Over the past month, U of T Campus Police have received reports of over 25 thefts at the St. George campus. The majority of the thefts were electronic devices, such as mobile phones and laptops, at campus libraries. Although the number of thefts has increased recently, the number of overall crimes has decreased at the St. George and Scarborough campuses over the past decade. Over the same time span, there has been an increase in crime at the Mississauga campus.

In 1999, the number of crimes reported to U of T Campus Police at the St. George campus reached 1,410. This figure has more than halved in recent years, with the most recent statistics suggesting that 647 crimes were reported in 2012.


According to Laurie Stephens, U of T’s director of media relations: “Overall, there have been no significant trends in certain crimes at U of T in the recent years. We have seen an increase in theft and bicycle thefts, however, we cannot yet determine if this is a trend as numbers in the past years declined.”

In the last five years, there has been a gradual rise in theft — particularly at Mississauga and Scarborough — theft has more than doubled from 32 in 2007 to 77 in 2012. Meanwhile, St. George and Scarborough have seen a more recent increase in bike thefts, as cycling becomes a more popular mode of transport for students.

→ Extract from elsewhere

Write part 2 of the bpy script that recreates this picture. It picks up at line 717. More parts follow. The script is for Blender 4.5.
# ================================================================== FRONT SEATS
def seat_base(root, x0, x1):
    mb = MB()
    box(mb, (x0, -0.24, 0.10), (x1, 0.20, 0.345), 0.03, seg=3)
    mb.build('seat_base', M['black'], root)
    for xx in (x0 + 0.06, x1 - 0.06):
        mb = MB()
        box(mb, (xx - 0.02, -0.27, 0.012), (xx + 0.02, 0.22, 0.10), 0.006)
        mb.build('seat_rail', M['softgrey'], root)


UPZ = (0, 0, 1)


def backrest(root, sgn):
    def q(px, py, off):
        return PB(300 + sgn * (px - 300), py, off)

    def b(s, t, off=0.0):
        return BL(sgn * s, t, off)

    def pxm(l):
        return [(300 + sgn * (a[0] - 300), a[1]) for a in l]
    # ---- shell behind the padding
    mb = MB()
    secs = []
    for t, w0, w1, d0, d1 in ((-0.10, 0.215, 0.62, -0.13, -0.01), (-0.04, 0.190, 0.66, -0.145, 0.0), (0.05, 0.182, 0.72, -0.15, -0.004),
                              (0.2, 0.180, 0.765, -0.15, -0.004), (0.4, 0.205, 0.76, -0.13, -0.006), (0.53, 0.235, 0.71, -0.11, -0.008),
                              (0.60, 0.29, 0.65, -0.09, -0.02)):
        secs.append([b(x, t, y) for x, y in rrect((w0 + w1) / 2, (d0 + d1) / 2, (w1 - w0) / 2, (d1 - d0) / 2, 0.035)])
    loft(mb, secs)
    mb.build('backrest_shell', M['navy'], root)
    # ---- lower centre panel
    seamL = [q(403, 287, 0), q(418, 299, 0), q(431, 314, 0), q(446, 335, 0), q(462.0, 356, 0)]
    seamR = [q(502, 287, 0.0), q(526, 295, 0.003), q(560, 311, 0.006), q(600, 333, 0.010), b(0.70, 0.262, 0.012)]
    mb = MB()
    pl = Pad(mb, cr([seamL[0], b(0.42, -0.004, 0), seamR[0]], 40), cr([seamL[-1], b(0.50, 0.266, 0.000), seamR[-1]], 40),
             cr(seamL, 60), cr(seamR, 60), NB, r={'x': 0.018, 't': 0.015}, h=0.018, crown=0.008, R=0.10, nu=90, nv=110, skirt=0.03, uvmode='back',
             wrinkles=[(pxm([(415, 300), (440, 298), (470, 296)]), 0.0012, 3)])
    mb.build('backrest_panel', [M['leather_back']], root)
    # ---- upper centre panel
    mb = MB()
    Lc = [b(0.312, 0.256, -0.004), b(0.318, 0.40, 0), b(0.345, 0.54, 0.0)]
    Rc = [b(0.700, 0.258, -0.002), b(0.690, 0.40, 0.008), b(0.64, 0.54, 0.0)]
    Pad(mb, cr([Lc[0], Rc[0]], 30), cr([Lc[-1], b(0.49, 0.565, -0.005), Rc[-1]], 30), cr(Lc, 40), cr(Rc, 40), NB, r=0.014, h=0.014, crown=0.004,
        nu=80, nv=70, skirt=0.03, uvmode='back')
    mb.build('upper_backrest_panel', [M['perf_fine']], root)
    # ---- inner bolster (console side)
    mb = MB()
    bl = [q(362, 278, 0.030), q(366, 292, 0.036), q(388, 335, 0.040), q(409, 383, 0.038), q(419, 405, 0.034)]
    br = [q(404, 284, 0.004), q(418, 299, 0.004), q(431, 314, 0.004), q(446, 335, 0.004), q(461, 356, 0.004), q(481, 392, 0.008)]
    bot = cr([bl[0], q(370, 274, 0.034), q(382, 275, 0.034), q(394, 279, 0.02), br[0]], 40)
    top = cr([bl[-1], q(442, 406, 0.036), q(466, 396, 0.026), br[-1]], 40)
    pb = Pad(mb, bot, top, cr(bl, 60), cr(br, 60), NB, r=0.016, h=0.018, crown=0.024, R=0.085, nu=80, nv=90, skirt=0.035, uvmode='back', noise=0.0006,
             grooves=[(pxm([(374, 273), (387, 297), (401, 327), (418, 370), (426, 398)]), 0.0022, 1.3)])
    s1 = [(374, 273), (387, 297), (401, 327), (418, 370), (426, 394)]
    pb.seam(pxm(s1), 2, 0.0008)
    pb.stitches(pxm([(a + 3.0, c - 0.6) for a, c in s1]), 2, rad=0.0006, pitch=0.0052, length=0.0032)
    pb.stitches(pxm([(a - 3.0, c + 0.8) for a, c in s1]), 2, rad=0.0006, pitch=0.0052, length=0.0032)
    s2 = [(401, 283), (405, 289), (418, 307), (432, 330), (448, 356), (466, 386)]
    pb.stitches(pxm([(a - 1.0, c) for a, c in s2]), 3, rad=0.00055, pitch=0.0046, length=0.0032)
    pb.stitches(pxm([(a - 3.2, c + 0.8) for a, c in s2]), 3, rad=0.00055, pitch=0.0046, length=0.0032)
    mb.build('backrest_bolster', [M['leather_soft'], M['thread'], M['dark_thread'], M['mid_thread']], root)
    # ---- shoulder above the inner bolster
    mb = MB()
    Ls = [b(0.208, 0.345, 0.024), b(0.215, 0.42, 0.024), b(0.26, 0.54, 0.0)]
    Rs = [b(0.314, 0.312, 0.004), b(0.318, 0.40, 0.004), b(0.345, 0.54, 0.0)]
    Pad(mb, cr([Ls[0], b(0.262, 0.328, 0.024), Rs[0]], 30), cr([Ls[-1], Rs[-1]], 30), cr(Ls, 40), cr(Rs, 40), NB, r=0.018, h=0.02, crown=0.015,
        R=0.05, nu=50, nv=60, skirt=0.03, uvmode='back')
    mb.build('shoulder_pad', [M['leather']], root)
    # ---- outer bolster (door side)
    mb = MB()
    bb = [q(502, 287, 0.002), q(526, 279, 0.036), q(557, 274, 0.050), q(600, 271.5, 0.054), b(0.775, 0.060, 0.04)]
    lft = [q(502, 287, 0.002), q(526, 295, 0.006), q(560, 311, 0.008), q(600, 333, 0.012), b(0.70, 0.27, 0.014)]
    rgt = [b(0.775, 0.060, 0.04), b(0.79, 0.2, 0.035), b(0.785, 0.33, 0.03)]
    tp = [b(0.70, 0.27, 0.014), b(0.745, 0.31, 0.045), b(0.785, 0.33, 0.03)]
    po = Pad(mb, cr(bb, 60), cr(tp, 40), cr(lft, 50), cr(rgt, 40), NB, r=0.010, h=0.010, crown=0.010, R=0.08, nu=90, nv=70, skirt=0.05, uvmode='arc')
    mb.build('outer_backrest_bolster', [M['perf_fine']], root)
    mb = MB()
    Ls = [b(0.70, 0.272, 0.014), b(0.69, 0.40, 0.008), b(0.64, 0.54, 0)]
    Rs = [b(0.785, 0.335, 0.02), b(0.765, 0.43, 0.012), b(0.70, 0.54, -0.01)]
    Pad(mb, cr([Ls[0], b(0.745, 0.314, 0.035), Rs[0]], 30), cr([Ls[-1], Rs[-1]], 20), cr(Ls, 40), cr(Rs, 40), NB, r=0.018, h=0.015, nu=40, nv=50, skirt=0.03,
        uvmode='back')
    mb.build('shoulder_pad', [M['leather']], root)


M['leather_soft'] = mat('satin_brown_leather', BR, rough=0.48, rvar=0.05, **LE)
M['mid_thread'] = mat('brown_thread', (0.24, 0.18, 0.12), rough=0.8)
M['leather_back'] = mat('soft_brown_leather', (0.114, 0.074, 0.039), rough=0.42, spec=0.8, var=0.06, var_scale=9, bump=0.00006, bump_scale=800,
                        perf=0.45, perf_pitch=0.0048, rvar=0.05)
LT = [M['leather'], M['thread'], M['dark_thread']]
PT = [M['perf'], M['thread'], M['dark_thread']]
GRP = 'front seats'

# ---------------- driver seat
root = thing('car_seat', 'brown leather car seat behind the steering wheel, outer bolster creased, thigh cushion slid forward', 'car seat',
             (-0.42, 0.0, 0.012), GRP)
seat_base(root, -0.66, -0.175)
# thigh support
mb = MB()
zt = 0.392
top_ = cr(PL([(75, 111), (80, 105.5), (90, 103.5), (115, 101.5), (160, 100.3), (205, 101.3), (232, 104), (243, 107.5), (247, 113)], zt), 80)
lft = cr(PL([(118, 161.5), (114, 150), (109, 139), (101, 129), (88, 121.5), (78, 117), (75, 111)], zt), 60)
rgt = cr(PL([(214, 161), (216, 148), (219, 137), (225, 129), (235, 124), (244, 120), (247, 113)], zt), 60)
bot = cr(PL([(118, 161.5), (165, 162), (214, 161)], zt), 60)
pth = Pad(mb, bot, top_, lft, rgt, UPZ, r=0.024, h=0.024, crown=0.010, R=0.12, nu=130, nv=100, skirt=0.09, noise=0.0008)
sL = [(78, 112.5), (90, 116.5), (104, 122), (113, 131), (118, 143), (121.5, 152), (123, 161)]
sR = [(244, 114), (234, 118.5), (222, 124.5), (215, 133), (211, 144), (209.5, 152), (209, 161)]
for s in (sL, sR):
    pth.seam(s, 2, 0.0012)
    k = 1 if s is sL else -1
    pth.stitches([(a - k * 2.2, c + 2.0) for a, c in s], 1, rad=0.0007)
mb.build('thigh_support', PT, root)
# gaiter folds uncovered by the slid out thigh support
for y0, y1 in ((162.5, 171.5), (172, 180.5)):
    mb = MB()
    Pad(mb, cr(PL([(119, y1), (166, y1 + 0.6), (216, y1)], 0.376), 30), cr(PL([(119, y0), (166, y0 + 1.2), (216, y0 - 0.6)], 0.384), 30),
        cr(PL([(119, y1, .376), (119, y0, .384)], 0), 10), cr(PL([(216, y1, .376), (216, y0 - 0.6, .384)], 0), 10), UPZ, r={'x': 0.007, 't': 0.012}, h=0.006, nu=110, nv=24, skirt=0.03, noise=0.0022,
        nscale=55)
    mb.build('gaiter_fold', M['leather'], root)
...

Across the three campuses, theft under $5,000 continues to be the most prevalent crime overall — with smartphones, laptops, and tablets being the most common items stolen. In response to the increase in these crimes, Campus Police have spoken with students about ways to keep their belongings safe. For example, the Security Tracking of Office Property (S.T.O.P) program installs special identification plates on laptops to make it easier to recover the computer if it’s lost or stolen.


Stephens attributes the variations in crime rates between campuses to “factors such as campus location, populations served, numbers of buildings, and crimes reported to campus police rather than municipal police all contribute to the variations in the data.” For example, UTSC has a student population of 10,000 and UTM has a student population of 13,000. In comparison, St. George has a student population of 40,000 students. While St. George reports the most crimes annually, Mississauga has seen the biggest increase in crime rates. This is likely credited to their rapidly growing student population.

Stephens attributes the overall trend at St. George to its downtown location, as the level of crime tends to be correlated with the city’s crime rate. “Typically, we find any increase in crime statistics is usually in relation to any increase in crime in the city overall,” Stephens noted. In the last six years, Toronto has had the lowest reported crime rate in the country for a metropolitan city.

Nonetheless, the university area and surrounding neighbourhoods — including the Bay Street Corridor and Kensington-Chinatown area — are some of the top-ten neighbourhoods in Toronto for crime.